INFORMATION PROVIDED |
++++++

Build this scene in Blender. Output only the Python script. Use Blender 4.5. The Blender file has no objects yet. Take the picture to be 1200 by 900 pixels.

++++++

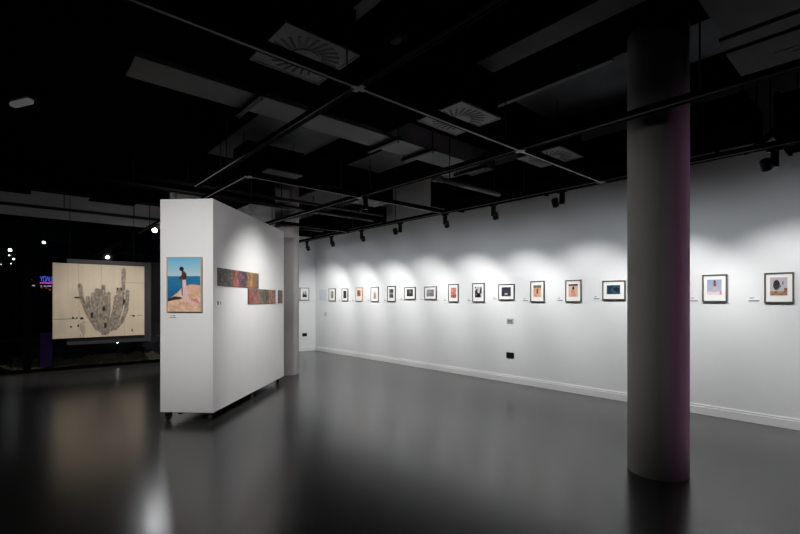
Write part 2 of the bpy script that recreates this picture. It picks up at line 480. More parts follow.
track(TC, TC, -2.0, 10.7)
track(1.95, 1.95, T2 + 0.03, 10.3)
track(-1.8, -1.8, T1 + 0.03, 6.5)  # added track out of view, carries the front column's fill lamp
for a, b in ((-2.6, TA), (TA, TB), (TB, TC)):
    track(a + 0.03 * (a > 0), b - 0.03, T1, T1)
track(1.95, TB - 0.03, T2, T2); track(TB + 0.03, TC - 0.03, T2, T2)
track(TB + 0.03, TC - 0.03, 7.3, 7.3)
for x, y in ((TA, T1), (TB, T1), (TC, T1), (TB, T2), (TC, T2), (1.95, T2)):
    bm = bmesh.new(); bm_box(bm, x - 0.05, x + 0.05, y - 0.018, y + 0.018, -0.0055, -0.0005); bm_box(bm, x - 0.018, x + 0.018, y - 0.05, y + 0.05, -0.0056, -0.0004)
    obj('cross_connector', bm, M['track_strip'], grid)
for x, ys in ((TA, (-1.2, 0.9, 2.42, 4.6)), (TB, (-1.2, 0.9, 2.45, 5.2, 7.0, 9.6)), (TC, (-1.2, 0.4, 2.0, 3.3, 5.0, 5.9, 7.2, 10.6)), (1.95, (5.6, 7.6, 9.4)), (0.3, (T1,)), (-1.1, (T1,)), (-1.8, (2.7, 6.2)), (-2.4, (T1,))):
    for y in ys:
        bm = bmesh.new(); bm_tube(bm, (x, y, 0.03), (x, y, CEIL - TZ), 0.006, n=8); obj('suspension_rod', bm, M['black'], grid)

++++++

Tally the lines in the entries above that hold the word "picture". Reply with nothing but that count.

ANSWER TO THIS EXERCISE | 2